3D scene scripts
##########

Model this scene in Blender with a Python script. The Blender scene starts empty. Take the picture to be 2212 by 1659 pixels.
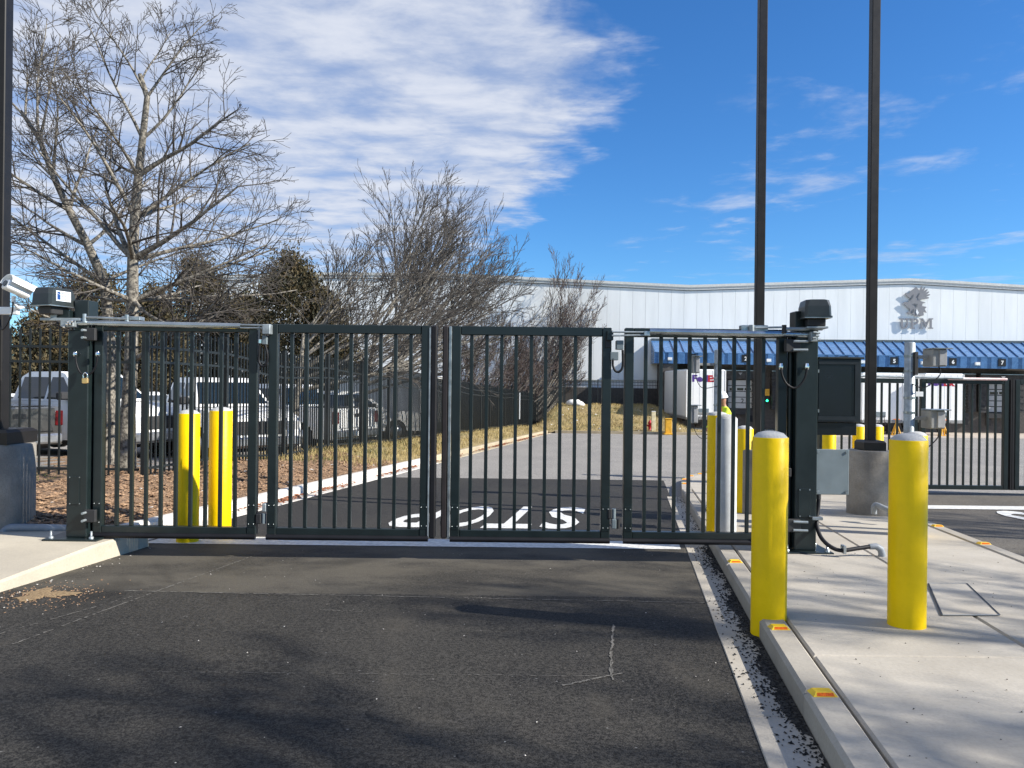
import bpy, math, random
import numpy as np
from mathutils import Matrix, Vector
R = math.radians
SC = bpy.context.scene
COL = SC.collection
# ------------------------------------------------------------------ camera
F = 1661.0; CX = 1106.0; CY = 829.5; ROLL = R(0.65); H = 1.45; S = 0.033
cd = bpy.data.cameras.new('camera'); cam = bpy.data.objects.new('camera', cd); COL.objects.link(cam)
cd.sensor_width = 36; cd.lens = 36 * F / 2212; cd.clip_start = 0.05; cd.clip_end = 3000
cam.matrix_world = Matrix.Translation((0, 0, H)) @ Matrix.Rotation(R(90), 4, 'X') @ Matrix.Rotation(ROLL, 4, 'Z')
SC.camera = cam
# ------------------------------------------------------------------ sun and sky
SUN_EL = R(32.5); SUN_AZ = R(16.5)          # from +X turned towards the camera side (-Y)
sund = Vector((math.cos(SUN_AZ) * math.cos(SUN_EL), -math.sin(SUN_AZ) * math.cos(SUN_EL), math.sin(SUN_EL)))
sl = bpy.data.lights.new('sun', 'SUN'); sl.energy = 5.0; sl.angle = R(0.53); sl.color = (1, 0.95, 0.86)
so = bpy.data.objects.new('sun', sl); COL.objects.link(so)
so.rotation_euler = sund.to_track_quat('Z', 'Y').to_euler()
world = bpy.data.worlds.new('World'); SC.world = world; world.use_nodes = True
SC.view_settings.view_transform = 'Standard'; SC.view_settings.look = 'None'
SC.view_settings.exposure = 0.78; SC.view_settings.gamma = 1; SC.view_settings.use_curve_mapping = False

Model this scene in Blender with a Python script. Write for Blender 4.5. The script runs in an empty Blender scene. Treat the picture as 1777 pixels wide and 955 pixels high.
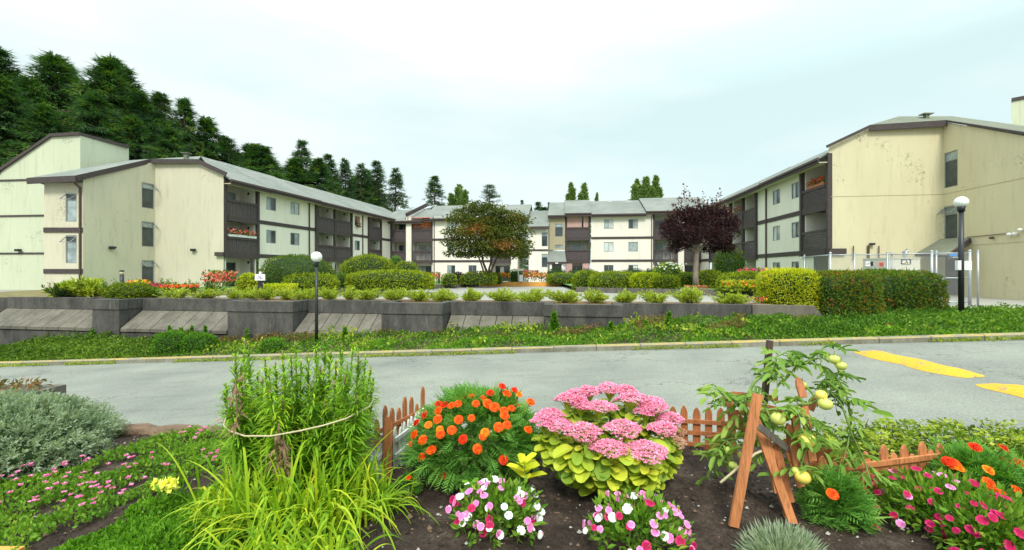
import bpy, bmesh, math, random
import numpy as np
from mathutils import Vector, Matrix
R = math.radians
random.seed(7)
rng = np.random.default_rng(11)
scene = bpy.context.scene
# ------------------------------------------------------------------ camera
F = 730.0; CX = 888.5; HY = 470.0
cam = bpy.data.objects.new('camera', bpy.data.cameras.new('camera'))
scene.collection.objects.link(cam)
cam.location = (0, 0, 0); cam.rotation_euler = (R(90), 0, 0)
cam.data.sensor_width = 36; cam.data.lens = F / 1777 * 36
cam.data.shift_y = -(477.5 - HY) / 1777
cam.data.clip_start = 0.05; cam.data.clip_end = 3000
scene.camera = cam
# ------------------------------------------------------------------ world and sun
SUN_EL, SUN_AZ = 48, 183          # azimuth from +Y clockwise
scene.world = bpy.data.worlds.new('World'); scene.world.use_nodes = True
wn = scene.world.node_tree; wn.nodes.clear()
def N(nt, t, **kw):
    n = nt.nodes.new(t)
    for k, v in kw.items():
        if k in n.inputs: n.inputs[k].default_value = v
        else: setattr(n, k, v)
    return n
wo = N(wn, 'ShaderNodeOutputWorld'); bg = N(wn, 'ShaderNodeBackground'); bg2 = N(wn, 'ShaderNodeBackground'); mixs = N(wn, 'ShaderNodeMixShader')
sky = N(wn, 'ShaderNodeTexSky', sky_type='NISHITA', sun_disc=False, sun_elevation=R(SUN_EL), sun_rotation=R(SUN_AZ))
bg.inputs['Strength'].default_value = 0.10
wn.links.new(sky.outputs[0], bg.inputs[0])
tc = N(wn, 'ShaderNodeTexCoord'); mp = N(wn, 'ShaderNodeMapping'); mp.inputs['Scale'].default_value = (1.0, 1.0, 3.2); mp.inputs['Location'].default_value = (0.4, 0.2, 0)
nz = N(wn, 'ShaderNodeTexNoise'); nz.inputs['Scale'].default_value = 1.6; nz.inputs['Detail'].default_value = 5; nz.inputs['Roughness'].default_value = 0.5
wn.links.new(tc.outputs['Generated'], mp.inputs[0]); wn.links.new(mp.outputs[0], nz.inputs['Vector'])
cr = N(wn, 'ShaderNodeValToRGB'); cr.color_ramp.elements[0].position = 0.36; cr.color_ramp.elements[1].position = 0.62
cr.color_ramp.elements[0].color = (0.69, 0.88, 0.875, 1); cr.color_ramp.elements[1].color = (0.90, 0.98, 0.965, 1)
wn.links.new(nz.outputs[0], cr.inputs[0])
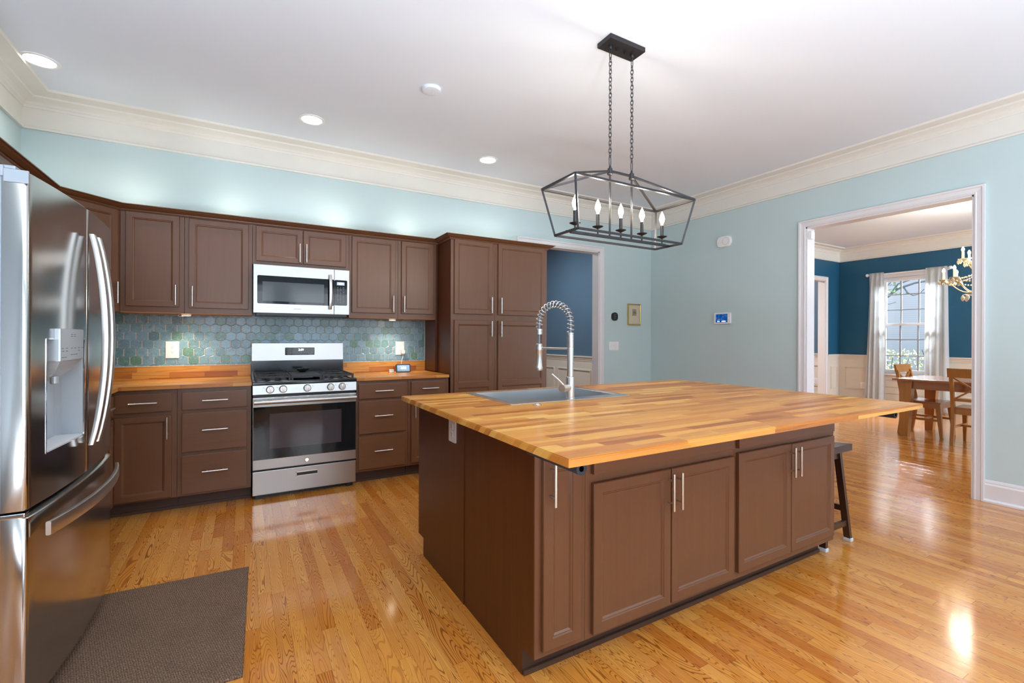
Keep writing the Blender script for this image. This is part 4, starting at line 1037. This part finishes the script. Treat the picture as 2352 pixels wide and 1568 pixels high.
for dx in (-.087, .0855):
    g = G(); z0, z1 = hubz + .030, 2.955
    link(g, (px + dx, py, z1 - .030), .066, .022, .0024, .35); link(g, (px + dx, py, z0 + .030), .066, .022, .0024, .35)
    n = 25; za, zb = z0 + .055, z1 - .055; p_ = (zb - za) / n
    for i in range(n): link(g, (px + dx, py, za + p_ * (i + .5)), p_ + .0075, .0165, .0021, .3 + (PI / 2 if i % 2 else 0) + .12 * math.sin(i * 1.7))
    g.done('chain', 'bronze', t, True)
T = [(px - .463, py - .157), (px + .463, py - .157), (px + .463, py + .157), (px - .463, py + .157)]; zt = 2.106
Bt = [(px - .405, py - .108), (px + .405, py - .108), (px + .405, py + .108), (px - .405, py + .108)]; zb = 1.836
H_ = [(px - .087, py, hubz), (px + .0855, py, hubz)]
b = .0115
g = G()
for i in range(4):
    j = (i + 1) % 4
    g.bar((*T[i], zt), (*T[j], zt), b, b); g.bar((*Bt[i], zb), (*Bt[j], zb), b, b); g.bar((*T[i], zt), (*Bt[i], zb), b, b)
    g.bar((*T[i], zt), H_[0 if i in (0, 3) else 1], b, b)
g.bar(H_[0], H_[1], b, b)
g.done('cage', 'bronze', t)
for h in H_:
    g = G(); g.lathe([(.0145, -.022), (.0175, -.020), (.0175, -.012), (.0145, -.010), (.0145, .014), (.009, .018), (.005, .034)], h, 16); g.done('hub', 'bronze', t, True)
    g = G(); g.tube([(h[0], h[1], hubz - .02), (h[0], h[1], zb + .010)], .0058, 10); g.done('stem', 'bronze', t, True)
g = G(); g.box(px - .375, px + .375, py - .009, py + .009, zb - .002, zb + .012); g.box(px - .405, px - .370, py - .005, py + .005, zb + .001, zb + .010); g.box(px + .370, px + .405, py - .005, py + .005, zb + .001, zb + .010); g.done('cross_bar', 'bronze', t)
for dx in (-.344, -.178, .0, .174, .349):
    x = px + dx
    g = G(); g.lathe([(.005, zb + .012), (.005, 1.880), (.012, 1.883), (.031, 1.892), (.032, 1.8935), (.012, 1.889), (.0102, 1.890), (.0102, 1.964), (.001, 1.965)], (x, py, 0), 18); cn = g.done('candle', 'bronze', t, True)
    g = G(); g.lathe([(.0072, 1.965), (.0072, 1.975), (.0145, 1.992), (.0165, 2.004), (.0130, 2.024), (.0055, 2.042), (.001, 2.052)], (x, py, 0), 16); g.done('bulb', 'bulb', cn, True)
    l = bpy.data.lights.new('pendant_glow', 'POINT'); l.energy = 2.4; l.color = (1, .90, .76); l.shadow_soft_size = .018
    o = bpy.data.objects.new('pendant_glow', l); COL.objects.link(o); o.location = (x, py, 2.066)

# ---------------------------------------------------------------- ceiling fixtures
def can(lab, x, y, vis=True, e=20):
    t = thing('recessed_light', lab, 'ceiling light', (x, y, 2.99), 0, 'recessed ceiling lights')
    g = G(); g.lathe([(.098, 3.0), (.098, 2.9955), (.094, 2.994), (.080, 2.9935), (.076, 2.996)], (x, y, 0), 40, capends=False); g.done('trim_ring', 'whiteplastic', t, True)
    g = G(); g.lathe([(.0765, 2.9965), (.04, 2.9962), (.001, 2.996)], (x, y, 0), 32); g.done('lens', 'lampglow', t, True)
    l = bpy.data.lights.new('recessed_glow', 'SPOT'); l.energy = e; l.color = (1, .96, .90); l.spot_size = math.radians(140); l.spot_blend = .9; l.shadow_soft_size = .07
    o = bpy.data.objects.new('recessed_glow', l); COL.objects.link(o); o.location = (x, y, 2.985)
can('lit recessed ceiling light nearest the left corner of the room', -1.140, 4.065)
can('lit recessed ceiling light above the microwave run', .460, 4.062)
can('lit recessed ceiling light farthest right, in front of the pantry', 2.070, 4.100)
for x, y in ((-.6, .2), (1.0, -.9), (2.9, -.9), (4.2, -1.2)):
    can('lit recessed ceiling light behind the viewpoint', x, y)
g = G(); g.lathe([(.067, 2.9998), (.067, 2.988), (.062, 2.981), (.050, 2.978), (.030, 2.977), (.001, 2.977)], (1.134, 3.132, 0), 40)
g.lathe([(.004, 2.9755), (.004, 2.9775)], (1.152, 3.152, 0), 8); g.lathe([(.004, 2.9755), (.004, 2.9775)], (1.116, 3.112, 0), 8)
tag(recenter(g.done('ceiling_cover', 'ceiling', None, True), (1.134, 3.132, 2.98)), 'blank round white cover plate on the ceiling between lights and pendant', 'cover plate')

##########

TASK TO COMPLETE
Report back each line of the entries that holds the string "Treat".

WRITTEN REPLY
Model this scene in Blender with a Python script. Write for Blender 4.5. The script runs in an empty Blender scene. Treat the picture as 1777 pixels wide and 955 pixels high.
Keep writing the Blender script for this image. This is part 4, starting at line 1037. This part finishes the script. Treat the picture as 2352 pixels wide and 1568 pixels high.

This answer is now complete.